This day in baseball history

A long-time reader updates his coverage of Roger Maris and reflects on the history of his 1961 home run record.

On September 26, 1961, the New York Yankees played their 158th official game of the season. Roger Maris entered that contest with 59 home runs. He needed one more to tie Babe Ruth’s single season record.

The Yankees were at home against the Baltimore Orioles, facing Jack Fisher. Five days earlier, on September 21, Fisher had beaten the Yankees 5-3, allowing only three hits. Maris went 0-4 in that game.

Fisher, though, had given up one of the most famous home runs in baseball history just shy of a year earlier. On September 28, 1960, Ted Williams homered off of Fisher in Williams’ last-ever plate appearance (“Hub Fans Bid Kid Adieu,” and all that).

In the first inning of the September 26 game, Maris lashed a two-out single. Mickey Mantle followed with a walk but, due to injury, had to be replaced by a pinch-runner in what would be his last appearance of the regular season.

Fisher escaped the inning by retiring Yogi Berra. And by the time he faced Maris again, the Orioles were leading 2-0, with no one on base and two out in the third inning.

This time, Maris drove what Sports Illustrated described as a “high curve” into the third deck in right field. You can see the blast, and watch Maris kiss Babe Ruth’s widow, here.

Maris had two more shots at Fisher (who pitched a complete game), but he flied out to right field both times. The Yankees tied the game in the sixth inning on a Johnny Blanchard single, and won it in the seventh when Oriole center fielder Jackie Brandt misplayed a ball hit by Hector Lopez, who had replaced Mantle.

Now that Maris had reached 60, the question of how to treat this feat in relation to Babe Ruth’s 60 home runs was no longer academic. On July 17, baseball commissioner Ford Frick, a good friend of Ruth’s, had declared at a press conference:

Any player who has hit more than 60 home runs during his club’s first 154 games would be recognized as having established a new record.
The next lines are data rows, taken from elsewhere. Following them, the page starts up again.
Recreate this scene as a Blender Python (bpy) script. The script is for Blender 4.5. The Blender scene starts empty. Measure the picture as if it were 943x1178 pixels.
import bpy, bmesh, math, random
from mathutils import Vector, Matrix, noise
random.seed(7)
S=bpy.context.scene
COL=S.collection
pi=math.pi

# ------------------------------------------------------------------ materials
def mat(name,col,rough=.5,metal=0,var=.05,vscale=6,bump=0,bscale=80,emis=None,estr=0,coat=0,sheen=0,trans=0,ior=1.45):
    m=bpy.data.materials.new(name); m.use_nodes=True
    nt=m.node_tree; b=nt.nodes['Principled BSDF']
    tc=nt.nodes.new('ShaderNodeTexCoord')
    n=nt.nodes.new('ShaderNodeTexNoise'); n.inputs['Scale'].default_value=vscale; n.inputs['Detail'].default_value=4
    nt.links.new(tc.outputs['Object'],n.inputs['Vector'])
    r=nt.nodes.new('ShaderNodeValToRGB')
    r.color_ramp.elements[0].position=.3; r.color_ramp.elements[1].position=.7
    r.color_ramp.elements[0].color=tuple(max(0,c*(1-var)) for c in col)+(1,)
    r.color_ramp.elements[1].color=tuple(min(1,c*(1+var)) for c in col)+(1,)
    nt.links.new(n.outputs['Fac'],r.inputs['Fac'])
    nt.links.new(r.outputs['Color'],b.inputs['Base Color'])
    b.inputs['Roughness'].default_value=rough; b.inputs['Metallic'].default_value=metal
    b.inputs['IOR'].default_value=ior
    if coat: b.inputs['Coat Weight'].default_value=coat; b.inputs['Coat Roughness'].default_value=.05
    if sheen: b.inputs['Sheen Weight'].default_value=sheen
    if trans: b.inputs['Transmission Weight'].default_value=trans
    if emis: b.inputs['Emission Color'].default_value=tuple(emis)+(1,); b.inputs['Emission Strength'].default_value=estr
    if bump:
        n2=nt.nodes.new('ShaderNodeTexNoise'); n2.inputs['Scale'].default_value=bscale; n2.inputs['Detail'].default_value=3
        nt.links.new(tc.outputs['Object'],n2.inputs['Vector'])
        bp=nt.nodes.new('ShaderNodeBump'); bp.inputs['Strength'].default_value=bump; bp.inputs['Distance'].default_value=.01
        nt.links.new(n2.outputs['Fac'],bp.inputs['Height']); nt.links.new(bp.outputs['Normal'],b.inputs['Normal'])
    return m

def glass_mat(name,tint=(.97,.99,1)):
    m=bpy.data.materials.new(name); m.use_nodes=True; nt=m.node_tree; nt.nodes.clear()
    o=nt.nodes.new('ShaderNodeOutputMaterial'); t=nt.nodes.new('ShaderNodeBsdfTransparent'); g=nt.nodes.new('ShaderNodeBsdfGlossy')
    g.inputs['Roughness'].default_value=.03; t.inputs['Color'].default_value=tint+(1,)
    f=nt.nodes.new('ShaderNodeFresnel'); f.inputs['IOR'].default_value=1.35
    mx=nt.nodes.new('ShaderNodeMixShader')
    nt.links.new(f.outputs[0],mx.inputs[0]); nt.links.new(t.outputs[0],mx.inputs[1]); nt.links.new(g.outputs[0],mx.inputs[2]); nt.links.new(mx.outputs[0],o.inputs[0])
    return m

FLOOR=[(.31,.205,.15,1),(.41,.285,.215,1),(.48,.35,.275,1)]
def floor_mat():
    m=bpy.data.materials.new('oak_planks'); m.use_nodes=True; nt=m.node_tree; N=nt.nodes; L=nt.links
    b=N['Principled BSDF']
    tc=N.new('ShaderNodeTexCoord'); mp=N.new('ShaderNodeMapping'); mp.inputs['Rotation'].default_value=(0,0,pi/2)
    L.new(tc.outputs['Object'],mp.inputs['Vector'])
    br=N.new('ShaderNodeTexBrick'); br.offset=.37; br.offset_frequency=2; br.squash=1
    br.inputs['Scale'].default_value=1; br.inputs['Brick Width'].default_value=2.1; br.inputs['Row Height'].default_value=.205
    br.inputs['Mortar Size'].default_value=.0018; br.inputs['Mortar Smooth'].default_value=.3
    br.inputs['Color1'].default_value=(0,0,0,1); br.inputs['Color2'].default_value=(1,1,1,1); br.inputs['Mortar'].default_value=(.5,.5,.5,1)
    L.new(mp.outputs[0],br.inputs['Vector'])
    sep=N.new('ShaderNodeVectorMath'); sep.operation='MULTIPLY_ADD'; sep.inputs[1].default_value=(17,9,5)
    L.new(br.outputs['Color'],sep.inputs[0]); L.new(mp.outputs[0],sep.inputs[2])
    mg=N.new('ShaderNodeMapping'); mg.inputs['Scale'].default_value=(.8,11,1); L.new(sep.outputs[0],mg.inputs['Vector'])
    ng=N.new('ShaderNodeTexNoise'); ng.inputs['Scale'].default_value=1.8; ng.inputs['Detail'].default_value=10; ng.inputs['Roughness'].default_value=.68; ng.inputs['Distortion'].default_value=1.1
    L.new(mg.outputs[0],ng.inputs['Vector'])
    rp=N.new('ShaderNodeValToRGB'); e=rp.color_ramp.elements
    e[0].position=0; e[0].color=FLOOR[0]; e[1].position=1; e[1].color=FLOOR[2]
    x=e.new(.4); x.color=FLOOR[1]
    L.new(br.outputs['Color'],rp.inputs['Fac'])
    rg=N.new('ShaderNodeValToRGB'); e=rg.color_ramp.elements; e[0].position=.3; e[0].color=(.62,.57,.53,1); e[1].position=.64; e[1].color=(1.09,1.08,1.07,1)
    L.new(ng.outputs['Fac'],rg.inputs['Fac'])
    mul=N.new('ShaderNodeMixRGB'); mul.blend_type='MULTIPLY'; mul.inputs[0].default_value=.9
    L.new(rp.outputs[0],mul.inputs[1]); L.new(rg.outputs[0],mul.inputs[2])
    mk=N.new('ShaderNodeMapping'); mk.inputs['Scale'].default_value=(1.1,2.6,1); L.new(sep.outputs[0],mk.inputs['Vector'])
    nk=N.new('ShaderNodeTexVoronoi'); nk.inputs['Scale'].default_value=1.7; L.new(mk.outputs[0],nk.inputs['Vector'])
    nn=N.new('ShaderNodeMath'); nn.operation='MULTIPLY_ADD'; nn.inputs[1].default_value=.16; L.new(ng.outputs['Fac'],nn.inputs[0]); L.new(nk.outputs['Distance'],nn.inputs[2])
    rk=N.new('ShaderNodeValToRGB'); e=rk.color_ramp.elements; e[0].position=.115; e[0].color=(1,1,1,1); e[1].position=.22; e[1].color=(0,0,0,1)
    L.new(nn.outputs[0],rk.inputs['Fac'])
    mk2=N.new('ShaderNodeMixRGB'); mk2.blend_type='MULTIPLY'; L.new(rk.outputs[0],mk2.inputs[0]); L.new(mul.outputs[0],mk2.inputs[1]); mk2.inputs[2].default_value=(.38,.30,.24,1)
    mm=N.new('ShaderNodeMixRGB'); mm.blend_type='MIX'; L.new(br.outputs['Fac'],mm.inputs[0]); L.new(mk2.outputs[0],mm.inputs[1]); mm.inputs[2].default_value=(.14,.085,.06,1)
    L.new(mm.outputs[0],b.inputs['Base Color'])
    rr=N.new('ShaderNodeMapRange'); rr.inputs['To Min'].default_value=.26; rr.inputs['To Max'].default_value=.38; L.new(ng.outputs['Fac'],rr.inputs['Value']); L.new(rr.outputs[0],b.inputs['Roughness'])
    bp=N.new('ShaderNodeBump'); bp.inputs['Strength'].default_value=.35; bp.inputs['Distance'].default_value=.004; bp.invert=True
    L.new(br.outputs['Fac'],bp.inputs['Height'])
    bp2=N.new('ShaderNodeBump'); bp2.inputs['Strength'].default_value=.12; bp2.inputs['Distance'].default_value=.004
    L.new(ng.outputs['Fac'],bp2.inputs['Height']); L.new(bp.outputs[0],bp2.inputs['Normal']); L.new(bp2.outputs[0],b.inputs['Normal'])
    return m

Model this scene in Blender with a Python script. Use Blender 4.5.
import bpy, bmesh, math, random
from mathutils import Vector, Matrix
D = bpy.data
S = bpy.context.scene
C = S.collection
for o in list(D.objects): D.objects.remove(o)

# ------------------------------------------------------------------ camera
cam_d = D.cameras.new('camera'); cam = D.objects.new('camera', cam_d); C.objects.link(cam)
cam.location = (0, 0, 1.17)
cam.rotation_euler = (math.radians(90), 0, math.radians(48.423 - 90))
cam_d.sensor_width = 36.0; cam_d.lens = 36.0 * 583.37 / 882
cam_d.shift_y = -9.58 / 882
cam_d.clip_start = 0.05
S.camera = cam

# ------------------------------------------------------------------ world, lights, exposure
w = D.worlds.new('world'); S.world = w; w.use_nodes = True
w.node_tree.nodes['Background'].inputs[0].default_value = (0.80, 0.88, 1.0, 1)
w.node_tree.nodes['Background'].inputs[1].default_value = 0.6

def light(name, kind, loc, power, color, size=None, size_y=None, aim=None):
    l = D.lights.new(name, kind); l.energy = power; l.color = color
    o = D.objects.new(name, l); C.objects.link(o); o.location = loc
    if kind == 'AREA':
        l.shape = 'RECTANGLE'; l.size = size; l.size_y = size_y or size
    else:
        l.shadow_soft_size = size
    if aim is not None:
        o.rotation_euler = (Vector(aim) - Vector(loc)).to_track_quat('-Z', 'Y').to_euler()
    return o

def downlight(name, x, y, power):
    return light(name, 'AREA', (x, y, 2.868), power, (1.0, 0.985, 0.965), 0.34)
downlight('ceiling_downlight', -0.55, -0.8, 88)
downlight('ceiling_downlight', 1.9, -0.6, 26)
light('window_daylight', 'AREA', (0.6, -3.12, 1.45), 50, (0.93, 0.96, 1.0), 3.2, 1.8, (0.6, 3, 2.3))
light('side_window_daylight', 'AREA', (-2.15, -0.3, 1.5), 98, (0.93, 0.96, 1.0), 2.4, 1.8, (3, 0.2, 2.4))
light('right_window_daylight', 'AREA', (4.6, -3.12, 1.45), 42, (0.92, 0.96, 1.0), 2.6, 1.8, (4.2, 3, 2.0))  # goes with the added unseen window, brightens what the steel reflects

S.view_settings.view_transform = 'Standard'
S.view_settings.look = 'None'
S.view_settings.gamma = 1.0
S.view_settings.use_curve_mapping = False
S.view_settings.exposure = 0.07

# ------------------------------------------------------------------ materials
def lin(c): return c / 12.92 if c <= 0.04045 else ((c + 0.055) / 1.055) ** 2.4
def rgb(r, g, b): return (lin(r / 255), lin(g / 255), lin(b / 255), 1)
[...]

However, if the player does not hit more than 60 until after this club has played 154 games, there would have to be some distinctive mark on the record books to show that Babe Ruth’s record was set under a 154-game schedule.

Frick did not use the word “asterisk.” That word apparently was uttered by New York sportswriter Dick Young, who reportedly cried out “Maybe you should use an asterisk on the new record. Everybody does that when there’s a difference of opinion.”

In the end, there was no asterisk. Instead, according to Phil Pepe in his book “1961,” Frick’s declaration was reflected this way in the “official” baseball record book:

Most Home Runs, Season.

61 Roger E. Maris, AL: NY, 1961 (162 G/S)

60 George H. Ruth, AL. NY, 1927.

However, Allen Barra of the Village Voice says there was no “official” record book at the time. Some record books stated the record for most home runs in a season in the manner quoted above. But according to Barra, other record books, including Gillette’s, did not.

In 1991, then-commissioner Fay Vincent expressed his view that Maris held the home run record, period. The Committee on Statistical Accuracy, appointed by Vincent, then voted to remove the asterisk from Maris’s record, even though there was no actual asterisk to remove.

According to Barra, baseball did not get itself an official record unil the late 1990s, when it assigned the task to Total Baseball. By then, whatever was left of the controversy ignited by Frick was (or was about to become) moot. For in 1998, Mark McGwire shattered both Maris’ record and Ruth’s mark for 154 games.

These days, however, some may see the controversy as relevant again, due to the use of steroids by McGwire and, it would appear, the others who have surpassed Maris and Ruth.